start The records
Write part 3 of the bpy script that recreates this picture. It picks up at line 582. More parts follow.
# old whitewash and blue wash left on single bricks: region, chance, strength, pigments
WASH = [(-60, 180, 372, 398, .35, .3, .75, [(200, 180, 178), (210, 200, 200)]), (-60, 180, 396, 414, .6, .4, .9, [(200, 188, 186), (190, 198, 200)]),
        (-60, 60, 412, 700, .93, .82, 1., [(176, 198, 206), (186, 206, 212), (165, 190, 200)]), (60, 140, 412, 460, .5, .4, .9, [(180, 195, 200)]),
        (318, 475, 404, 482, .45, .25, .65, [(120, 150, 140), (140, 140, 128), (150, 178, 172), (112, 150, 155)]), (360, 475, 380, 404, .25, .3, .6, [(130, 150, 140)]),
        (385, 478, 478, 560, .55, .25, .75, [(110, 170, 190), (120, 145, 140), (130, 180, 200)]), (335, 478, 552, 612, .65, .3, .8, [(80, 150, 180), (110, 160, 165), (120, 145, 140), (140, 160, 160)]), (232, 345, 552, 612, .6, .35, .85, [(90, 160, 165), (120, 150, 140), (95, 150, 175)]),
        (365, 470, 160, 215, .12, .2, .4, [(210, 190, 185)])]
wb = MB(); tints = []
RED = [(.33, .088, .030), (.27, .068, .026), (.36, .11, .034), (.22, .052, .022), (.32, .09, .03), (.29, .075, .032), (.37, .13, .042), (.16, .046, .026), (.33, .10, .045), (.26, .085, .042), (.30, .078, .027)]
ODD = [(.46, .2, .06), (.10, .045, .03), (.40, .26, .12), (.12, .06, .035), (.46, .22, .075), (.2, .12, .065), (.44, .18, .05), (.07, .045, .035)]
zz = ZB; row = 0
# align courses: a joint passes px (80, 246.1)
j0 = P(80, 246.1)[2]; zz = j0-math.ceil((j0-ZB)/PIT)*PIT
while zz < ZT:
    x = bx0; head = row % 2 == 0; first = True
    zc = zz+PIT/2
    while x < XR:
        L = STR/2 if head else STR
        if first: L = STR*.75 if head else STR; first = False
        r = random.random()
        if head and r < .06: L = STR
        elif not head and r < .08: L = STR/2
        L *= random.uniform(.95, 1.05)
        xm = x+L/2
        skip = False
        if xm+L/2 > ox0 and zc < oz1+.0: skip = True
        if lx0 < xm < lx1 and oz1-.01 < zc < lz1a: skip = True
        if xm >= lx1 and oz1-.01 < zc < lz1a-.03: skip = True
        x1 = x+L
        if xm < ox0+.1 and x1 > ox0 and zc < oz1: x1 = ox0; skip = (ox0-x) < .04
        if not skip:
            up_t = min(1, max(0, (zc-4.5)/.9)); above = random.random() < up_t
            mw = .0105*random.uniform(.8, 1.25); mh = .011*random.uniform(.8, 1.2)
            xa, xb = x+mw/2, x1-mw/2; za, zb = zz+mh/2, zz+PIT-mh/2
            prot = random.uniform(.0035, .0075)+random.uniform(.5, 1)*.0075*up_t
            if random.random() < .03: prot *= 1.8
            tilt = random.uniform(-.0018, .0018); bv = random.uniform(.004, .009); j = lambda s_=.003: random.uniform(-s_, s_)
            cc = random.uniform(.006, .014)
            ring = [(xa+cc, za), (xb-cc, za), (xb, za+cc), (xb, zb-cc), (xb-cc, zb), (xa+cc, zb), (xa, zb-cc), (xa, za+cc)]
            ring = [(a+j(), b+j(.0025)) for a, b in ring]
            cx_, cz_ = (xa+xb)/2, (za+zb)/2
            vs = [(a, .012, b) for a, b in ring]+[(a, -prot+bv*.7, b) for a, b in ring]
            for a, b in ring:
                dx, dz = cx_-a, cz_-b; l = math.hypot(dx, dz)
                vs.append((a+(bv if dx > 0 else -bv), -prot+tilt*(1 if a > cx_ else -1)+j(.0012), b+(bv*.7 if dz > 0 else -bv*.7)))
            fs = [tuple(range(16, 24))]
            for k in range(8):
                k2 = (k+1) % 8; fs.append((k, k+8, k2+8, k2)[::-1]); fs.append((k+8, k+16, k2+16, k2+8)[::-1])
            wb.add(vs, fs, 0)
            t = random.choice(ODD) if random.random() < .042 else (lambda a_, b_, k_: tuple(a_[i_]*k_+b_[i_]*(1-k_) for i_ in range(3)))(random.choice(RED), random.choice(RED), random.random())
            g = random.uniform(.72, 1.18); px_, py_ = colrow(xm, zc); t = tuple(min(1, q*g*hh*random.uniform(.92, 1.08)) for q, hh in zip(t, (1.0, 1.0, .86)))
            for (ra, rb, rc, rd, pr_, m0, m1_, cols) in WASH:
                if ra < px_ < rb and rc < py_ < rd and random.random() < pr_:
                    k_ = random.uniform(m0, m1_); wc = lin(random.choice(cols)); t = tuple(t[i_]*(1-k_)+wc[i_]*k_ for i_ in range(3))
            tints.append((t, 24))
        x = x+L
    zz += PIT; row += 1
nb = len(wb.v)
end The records
start The records
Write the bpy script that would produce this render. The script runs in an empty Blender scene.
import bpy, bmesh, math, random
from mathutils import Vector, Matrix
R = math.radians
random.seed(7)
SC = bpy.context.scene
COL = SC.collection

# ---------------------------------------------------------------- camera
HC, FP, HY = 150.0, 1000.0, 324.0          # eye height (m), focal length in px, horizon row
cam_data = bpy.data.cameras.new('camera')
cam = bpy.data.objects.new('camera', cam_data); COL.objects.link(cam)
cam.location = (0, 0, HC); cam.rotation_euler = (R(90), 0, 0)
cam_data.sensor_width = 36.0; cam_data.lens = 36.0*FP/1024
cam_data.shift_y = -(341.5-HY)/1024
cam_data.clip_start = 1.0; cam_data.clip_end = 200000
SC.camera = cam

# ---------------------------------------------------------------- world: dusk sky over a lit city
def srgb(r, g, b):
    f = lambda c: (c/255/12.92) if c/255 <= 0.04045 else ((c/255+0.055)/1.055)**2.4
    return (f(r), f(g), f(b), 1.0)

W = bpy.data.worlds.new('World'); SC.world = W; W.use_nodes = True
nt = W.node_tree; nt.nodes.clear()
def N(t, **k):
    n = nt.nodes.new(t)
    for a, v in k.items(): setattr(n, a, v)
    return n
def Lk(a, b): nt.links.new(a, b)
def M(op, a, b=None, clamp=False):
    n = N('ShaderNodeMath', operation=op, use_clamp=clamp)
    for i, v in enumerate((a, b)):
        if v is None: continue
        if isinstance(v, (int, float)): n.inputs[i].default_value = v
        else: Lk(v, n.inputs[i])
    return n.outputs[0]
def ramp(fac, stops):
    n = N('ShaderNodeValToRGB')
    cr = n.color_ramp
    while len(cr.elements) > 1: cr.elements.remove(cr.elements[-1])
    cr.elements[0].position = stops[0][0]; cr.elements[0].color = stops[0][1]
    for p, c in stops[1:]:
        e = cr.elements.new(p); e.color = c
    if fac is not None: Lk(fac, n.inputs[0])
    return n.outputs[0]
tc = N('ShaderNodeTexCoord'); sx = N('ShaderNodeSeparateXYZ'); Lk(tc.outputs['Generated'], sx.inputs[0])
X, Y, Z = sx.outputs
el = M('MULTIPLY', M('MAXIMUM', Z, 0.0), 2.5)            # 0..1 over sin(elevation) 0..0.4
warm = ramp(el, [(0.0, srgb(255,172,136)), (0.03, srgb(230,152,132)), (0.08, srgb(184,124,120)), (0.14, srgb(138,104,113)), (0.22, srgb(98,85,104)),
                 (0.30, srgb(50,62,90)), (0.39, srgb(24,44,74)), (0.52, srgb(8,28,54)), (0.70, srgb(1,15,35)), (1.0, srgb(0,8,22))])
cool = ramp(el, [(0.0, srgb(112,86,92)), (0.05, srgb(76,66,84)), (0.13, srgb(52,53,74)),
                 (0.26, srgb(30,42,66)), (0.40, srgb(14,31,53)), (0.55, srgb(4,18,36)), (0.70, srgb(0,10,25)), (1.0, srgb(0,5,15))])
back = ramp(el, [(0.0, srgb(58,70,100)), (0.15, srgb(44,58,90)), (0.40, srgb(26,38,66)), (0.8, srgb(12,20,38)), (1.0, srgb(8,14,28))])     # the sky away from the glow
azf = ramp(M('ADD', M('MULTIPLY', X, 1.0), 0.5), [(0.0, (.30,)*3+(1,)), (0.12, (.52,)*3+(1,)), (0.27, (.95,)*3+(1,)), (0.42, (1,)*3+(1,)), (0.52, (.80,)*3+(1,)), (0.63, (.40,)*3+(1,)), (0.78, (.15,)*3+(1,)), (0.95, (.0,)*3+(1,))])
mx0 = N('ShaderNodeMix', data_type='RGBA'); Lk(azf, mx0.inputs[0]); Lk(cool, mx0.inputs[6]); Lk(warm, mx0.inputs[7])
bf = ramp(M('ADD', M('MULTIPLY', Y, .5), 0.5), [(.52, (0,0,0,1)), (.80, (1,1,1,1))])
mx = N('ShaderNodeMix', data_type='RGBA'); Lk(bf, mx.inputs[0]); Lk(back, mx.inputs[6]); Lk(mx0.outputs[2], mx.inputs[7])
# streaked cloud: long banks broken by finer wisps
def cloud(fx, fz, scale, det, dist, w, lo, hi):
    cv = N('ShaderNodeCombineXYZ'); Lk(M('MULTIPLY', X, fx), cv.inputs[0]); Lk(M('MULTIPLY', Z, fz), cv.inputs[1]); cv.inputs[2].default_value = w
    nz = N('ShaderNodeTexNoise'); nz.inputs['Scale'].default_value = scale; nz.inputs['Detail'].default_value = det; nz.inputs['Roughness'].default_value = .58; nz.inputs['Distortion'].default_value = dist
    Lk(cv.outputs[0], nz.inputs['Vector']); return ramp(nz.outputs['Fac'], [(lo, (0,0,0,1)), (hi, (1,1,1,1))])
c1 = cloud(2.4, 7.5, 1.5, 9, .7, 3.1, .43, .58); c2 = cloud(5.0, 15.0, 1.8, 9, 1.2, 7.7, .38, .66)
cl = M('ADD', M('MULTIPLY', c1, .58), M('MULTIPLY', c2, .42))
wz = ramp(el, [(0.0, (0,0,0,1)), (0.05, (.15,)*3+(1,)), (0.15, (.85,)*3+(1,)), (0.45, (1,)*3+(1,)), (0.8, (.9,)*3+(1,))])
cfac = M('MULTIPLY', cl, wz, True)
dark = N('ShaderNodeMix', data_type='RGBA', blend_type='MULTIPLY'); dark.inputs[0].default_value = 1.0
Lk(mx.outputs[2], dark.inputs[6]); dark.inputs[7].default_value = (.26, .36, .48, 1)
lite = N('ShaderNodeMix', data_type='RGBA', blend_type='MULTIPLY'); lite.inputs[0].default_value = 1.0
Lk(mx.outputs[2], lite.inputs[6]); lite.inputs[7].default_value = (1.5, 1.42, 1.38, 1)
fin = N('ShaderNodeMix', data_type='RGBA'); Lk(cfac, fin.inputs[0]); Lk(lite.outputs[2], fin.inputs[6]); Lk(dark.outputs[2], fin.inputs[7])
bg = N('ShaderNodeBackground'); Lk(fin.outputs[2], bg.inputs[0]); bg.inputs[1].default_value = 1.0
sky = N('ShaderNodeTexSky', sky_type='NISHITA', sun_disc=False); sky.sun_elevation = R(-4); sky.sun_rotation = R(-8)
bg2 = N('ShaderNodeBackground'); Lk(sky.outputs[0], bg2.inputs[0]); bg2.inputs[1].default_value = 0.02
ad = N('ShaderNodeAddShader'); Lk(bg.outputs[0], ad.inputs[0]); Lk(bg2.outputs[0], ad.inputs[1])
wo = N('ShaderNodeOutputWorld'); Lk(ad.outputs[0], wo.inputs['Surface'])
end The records
start The records
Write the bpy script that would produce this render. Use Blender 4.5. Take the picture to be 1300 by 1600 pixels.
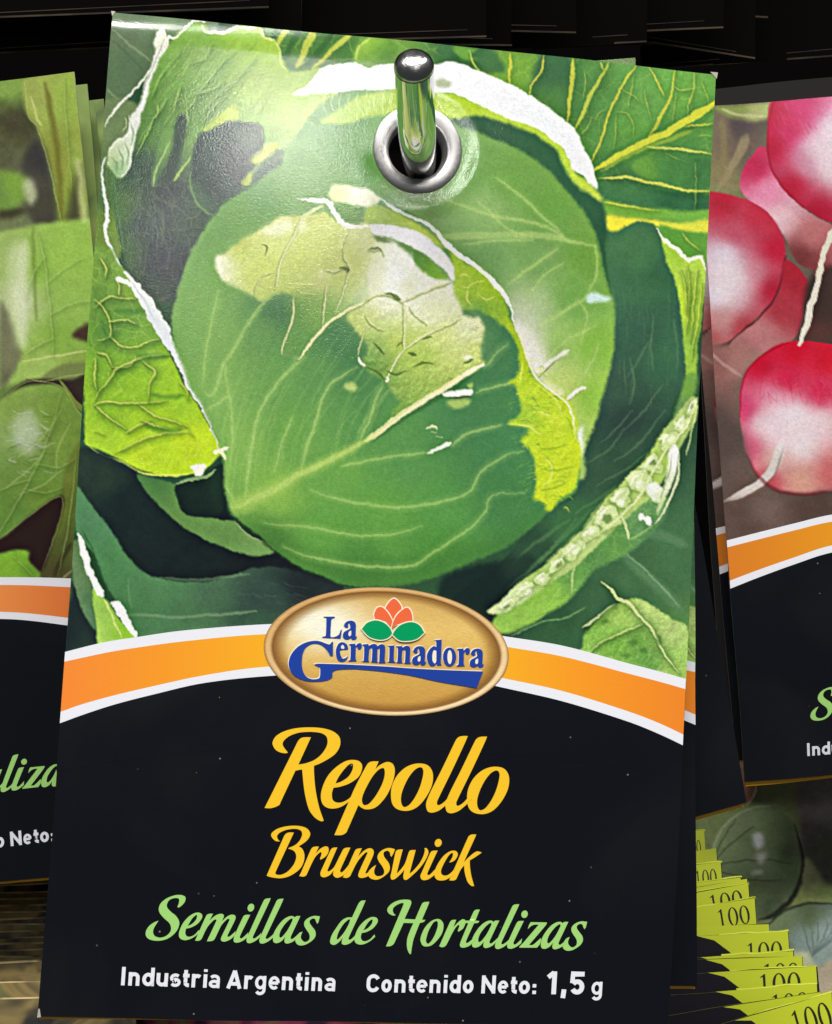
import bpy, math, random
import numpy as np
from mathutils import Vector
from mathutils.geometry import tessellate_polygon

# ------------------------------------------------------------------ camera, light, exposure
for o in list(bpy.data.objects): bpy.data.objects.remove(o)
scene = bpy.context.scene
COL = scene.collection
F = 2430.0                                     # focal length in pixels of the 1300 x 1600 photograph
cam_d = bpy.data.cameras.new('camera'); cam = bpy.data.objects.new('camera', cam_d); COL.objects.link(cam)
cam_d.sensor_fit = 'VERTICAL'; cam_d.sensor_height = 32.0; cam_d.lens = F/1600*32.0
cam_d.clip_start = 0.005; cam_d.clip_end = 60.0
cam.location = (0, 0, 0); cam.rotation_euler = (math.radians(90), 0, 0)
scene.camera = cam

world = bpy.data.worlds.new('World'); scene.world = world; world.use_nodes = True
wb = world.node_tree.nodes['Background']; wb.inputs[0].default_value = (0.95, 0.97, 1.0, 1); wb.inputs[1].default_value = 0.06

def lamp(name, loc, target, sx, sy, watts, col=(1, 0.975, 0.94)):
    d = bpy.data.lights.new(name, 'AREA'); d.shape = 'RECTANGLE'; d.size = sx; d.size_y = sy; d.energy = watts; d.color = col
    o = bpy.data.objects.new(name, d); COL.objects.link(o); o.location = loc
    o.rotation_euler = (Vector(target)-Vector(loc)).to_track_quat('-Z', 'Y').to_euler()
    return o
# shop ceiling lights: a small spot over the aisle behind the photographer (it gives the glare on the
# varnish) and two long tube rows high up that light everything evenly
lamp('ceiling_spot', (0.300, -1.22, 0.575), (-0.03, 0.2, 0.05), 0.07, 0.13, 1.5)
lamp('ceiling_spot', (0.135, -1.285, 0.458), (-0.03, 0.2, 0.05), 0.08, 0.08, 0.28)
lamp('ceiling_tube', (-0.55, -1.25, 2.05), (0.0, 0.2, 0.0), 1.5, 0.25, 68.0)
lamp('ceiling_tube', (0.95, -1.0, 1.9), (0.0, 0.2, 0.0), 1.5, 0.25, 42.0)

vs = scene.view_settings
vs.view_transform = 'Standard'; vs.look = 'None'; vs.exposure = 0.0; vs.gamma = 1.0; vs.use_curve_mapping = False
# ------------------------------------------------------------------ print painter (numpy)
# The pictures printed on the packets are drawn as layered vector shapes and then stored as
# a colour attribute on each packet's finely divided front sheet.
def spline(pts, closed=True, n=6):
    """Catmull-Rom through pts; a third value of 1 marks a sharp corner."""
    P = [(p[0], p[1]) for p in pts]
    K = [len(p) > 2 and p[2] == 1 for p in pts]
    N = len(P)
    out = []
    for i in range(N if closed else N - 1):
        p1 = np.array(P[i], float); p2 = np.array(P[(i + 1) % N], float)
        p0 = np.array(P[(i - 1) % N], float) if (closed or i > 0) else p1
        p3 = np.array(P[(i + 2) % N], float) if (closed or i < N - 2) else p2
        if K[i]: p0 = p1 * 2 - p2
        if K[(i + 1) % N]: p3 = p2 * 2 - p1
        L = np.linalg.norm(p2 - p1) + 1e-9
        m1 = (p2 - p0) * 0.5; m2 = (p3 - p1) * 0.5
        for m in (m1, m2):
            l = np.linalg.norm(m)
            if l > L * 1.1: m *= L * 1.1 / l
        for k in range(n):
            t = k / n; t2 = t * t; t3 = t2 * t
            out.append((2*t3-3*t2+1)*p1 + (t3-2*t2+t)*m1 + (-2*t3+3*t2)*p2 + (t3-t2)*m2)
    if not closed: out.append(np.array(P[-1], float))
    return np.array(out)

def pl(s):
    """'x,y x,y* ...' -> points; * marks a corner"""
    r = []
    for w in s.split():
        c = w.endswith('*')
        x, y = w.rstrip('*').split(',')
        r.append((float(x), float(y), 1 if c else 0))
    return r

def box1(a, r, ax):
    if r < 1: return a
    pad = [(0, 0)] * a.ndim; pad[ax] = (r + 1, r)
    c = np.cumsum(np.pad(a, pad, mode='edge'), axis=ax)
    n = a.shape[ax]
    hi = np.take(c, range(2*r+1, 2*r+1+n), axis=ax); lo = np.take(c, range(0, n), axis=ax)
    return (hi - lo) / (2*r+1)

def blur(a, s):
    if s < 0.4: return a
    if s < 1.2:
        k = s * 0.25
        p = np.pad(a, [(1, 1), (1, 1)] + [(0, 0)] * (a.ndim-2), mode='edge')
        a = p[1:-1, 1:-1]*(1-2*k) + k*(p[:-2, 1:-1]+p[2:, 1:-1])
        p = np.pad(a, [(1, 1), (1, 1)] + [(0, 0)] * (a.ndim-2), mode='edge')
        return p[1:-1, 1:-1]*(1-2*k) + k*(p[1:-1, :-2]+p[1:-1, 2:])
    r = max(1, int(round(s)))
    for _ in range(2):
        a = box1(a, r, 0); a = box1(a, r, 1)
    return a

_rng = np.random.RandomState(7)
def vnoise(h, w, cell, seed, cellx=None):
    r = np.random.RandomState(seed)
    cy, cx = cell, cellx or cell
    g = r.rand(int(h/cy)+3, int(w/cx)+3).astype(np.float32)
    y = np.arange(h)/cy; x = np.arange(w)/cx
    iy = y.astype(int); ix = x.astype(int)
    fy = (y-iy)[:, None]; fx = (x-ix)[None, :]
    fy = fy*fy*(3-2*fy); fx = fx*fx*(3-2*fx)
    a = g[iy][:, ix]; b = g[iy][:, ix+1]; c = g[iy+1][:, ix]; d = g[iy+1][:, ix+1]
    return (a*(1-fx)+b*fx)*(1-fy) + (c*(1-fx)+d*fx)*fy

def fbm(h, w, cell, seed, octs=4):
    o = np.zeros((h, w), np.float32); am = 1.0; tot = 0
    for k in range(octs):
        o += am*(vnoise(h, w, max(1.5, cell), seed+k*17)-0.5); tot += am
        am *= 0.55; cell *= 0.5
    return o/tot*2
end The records
__Aim__:
Above are some entries. Restate word for word the lines from the one holding "Write the bpy script that would produce this render. Use" through the one holding "wb = world.node_tree.nodes['Background'];", but not the pictures.

__Expected answer__:
Write the bpy script that would produce this render. Use Blender 4.5. Take the picture to be 1300 by 1600 pixels.
import bpy, math, random
import numpy as np
from mathutils import Vector
from mathutils.geometry import tessellate_polygon

# ------------------------------------------------------------------ camera, light, exposure
for o in list(bpy.data.objects): bpy.data.objects.remove(o)
scene = bpy.context.scene
COL = scene.collection
F = 2430.0                                     # focal length in pixels of the 1300 x 1600 photograph
cam_d = bpy.data.cameras.new('camera'); cam = bpy.data.objects.new('camera', cam_d); COL.objects.link(cam)
cam_d.sensor_fit = 'VERTICAL'; cam_d.sensor_height = 32.0; cam_d.lens = F/1600*32.0
cam_d.clip_start = 0.005; cam_d.clip_end = 60.0
cam.location = (0, 0, 0); cam.rotation_euler = (math.radians(90), 0, 0)
scene.camera = cam

world = bpy.data.worlds.new('World'); scene.world = world; world.use_nodes = True
wb = world.node_tree.nodes['Background']; wb.inputs[0].default_value = (0.95, 0.97, 1.0, 1); wb.inputs[1].default_value = 0.06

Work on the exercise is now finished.